** START RECORDED DATA **

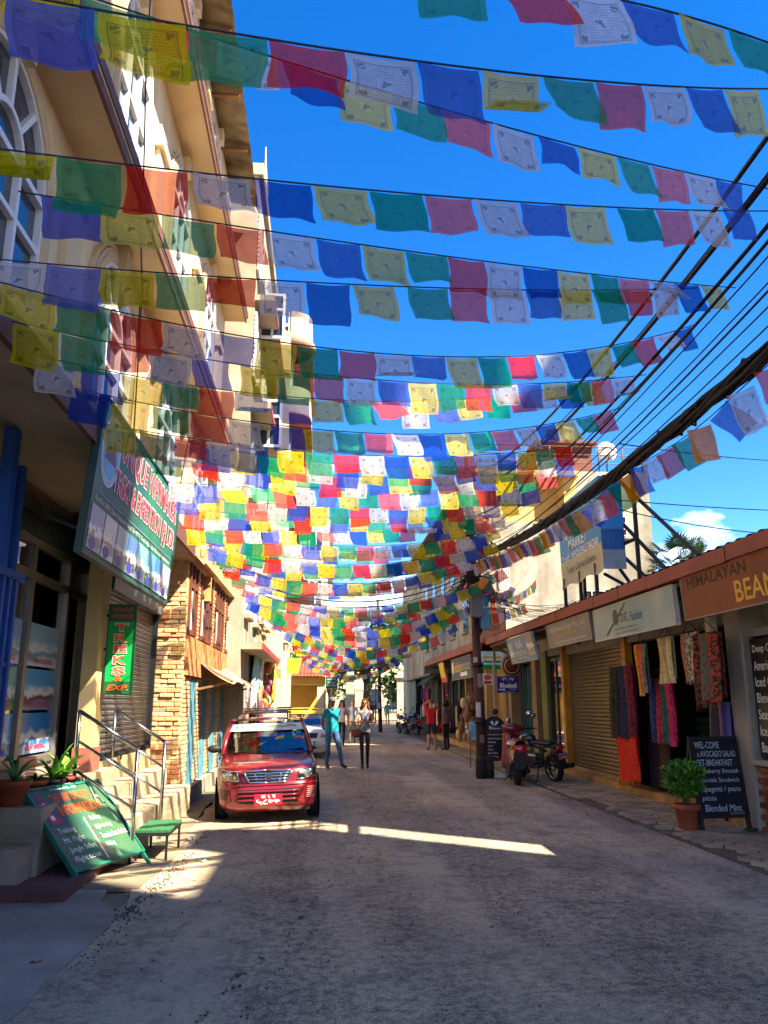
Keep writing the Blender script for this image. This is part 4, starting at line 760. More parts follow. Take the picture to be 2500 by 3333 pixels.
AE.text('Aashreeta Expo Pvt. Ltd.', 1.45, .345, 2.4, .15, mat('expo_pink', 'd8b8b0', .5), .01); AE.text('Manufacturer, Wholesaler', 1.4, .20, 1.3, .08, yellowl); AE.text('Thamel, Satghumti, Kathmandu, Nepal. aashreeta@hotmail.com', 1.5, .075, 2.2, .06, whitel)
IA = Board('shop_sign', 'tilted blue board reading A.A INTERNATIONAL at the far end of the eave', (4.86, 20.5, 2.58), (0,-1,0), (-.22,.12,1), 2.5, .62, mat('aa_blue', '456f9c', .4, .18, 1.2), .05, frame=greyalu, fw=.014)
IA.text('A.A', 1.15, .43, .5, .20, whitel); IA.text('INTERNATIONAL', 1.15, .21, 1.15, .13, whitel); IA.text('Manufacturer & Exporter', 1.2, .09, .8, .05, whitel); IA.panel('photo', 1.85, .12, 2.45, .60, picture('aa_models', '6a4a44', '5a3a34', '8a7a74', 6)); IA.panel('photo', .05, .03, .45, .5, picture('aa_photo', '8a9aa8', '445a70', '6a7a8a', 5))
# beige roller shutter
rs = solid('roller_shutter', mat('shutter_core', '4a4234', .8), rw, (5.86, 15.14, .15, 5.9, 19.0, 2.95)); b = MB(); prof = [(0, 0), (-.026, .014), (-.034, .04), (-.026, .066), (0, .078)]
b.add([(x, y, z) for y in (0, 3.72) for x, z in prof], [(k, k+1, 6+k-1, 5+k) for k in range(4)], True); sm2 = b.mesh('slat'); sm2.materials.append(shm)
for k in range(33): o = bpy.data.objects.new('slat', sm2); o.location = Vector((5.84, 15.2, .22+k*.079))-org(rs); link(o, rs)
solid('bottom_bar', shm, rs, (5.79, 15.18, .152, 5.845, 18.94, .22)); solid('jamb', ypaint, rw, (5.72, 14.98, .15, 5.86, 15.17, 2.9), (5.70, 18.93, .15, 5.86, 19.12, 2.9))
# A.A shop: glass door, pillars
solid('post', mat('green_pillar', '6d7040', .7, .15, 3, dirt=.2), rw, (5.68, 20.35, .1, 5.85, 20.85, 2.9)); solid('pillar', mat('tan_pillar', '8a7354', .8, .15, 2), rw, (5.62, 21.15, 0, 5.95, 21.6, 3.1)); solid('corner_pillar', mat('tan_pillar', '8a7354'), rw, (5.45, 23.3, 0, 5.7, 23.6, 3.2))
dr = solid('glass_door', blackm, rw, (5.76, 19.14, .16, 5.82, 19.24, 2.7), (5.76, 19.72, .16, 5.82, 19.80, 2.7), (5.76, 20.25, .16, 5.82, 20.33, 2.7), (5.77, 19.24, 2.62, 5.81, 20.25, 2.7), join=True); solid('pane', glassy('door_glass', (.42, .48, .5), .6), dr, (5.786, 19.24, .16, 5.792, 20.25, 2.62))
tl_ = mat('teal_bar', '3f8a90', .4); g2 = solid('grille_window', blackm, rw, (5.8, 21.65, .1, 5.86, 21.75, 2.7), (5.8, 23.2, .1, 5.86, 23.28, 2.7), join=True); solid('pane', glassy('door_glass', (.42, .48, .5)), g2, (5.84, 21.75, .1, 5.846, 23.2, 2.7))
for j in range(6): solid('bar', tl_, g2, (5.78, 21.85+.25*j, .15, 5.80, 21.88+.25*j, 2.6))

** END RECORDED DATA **

▸ EXERCISE DIRECTIONS
Make an exact copy of the whole listing, but don't bring over any pictures.

▸ FINISHED EXERCISE
Keep writing the Blender script for this image. This is part 4, starting at line 760. More parts follow. Take the picture to be 2500 by 3333 pixels.
AE.text('Aashreeta Expo Pvt. Ltd.', 1.45, .345, 2.4, .15, mat('expo_pink', 'd8b8b0', .5), .01); AE.text('Manufacturer, Wholesaler', 1.4, .20, 1.3, .08, yellowl); AE.text('Thamel, Satghumti, Kathmandu, Nepal. aashreeta@hotmail.com', 1.5, .075, 2.2, .06, whitel)
IA = Board('shop_sign', 'tilted blue board reading A.A INTERNATIONAL at the far end of the eave', (4.86, 20.5, 2.58), (0,-1,0), (-.22,.12,1), 2.5, .62, mat('aa_blue', '456f9c', .4, .18, 1.2), .05, frame=greyalu, fw=.014)
IA.text('A.A', 1.15, .43, .5, .20, whitel); IA.text('INTERNATIONAL', 1.15, .21, 1.15, .13, whitel); IA.text('Manufacturer & Exporter', 1.2, .09, .8, .05, whitel); IA.panel('photo', 1.85, .12, 2.45, .60, picture('aa_models', '6a4a44', '5a3a34', '8a7a74', 6)); IA.panel('photo', .05, .03, .45, .5, picture('aa_photo', '8a9aa8', '445a70', '6a7a8a', 5))
# beige roller shutter
rs = solid('roller_shutter', mat('shutter_core', '4a4234', .8), rw, (5.86, 15.14, .15, 5.9, 19.0, 2.95)); b = MB(); prof = [(0, 0), (-.026, .014), (-.034, .04), (-.026, .066), (0, .078)]
b.add([(x, y, z) for y in (0, 3.72) for x, z in prof], [(k, k+1, 6+k-1, 5+k) for k in range(4)], True); sm2 = b.mesh('slat'); sm2.materials.append(shm)
for k in range(33): o = bpy.data.objects.new('slat', sm2); o.location = Vector((5.84, 15.2, .22+k*.079))-org(rs); link(o, rs)
solid('bottom_bar', shm, rs, (5.79, 15.18, .152, 5.845, 18.94, .22)); solid('jamb', ypaint, rw, (5.72, 14.98, .15, 5.86, 15.17, 2.9), (5.70, 18.93, .15, 5.86, 19.12, 2.9))
# A.A shop: glass door, pillars
solid('post', mat('green_pillar', '6d7040', .7, .15, 3, dirt=.2), rw, (5.68, 20.35, .1, 5.85, 20.85, 2.9)); solid('pillar', mat('tan_pillar', '8a7354', .8, .15, 2), rw, (5.62, 21.15, 0, 5.95, 21.6, 3.1)); solid('corner_pillar', mat('tan_pillar', '8a7354'), rw, (5.45, 23.3, 0, 5.7, 23.6, 3.2))
dr = solid('glass_door', blackm, rw, (5.76, 19.14, .16, 5.82, 19.24, 2.7), (5.76, 19.72, .16, 5.82, 19.80, 2.7), (5.76, 20.25, .16, 5.82, 20.33, 2.7), (5.77, 19.24, 2.62, 5.81, 20.25, 2.7), join=True); solid('pane', glassy('door_glass', (.42, .48, .5), .6), dr, (5.786, 19.24, .16, 5.792, 20.25, 2.62))
tl_ = mat('teal_bar', '3f8a90', .4); g2 = solid('grille_window', blackm, rw, (5.8, 21.65, .1, 5.86, 21.75, 2.7), (5.8, 23.2, .1, 5.86, 23.28, 2.7), join=True); solid('pane', glassy('door_glass', (.42, .48, .5)), g2, (5.84, 21.75, .1, 5.846, 23.2, 2.7))
for j in range(6): solid('bar', tl_, g2, (5.78, 21.85+.25*j, .15, 5.80, 21.88+.25*j, 2.6))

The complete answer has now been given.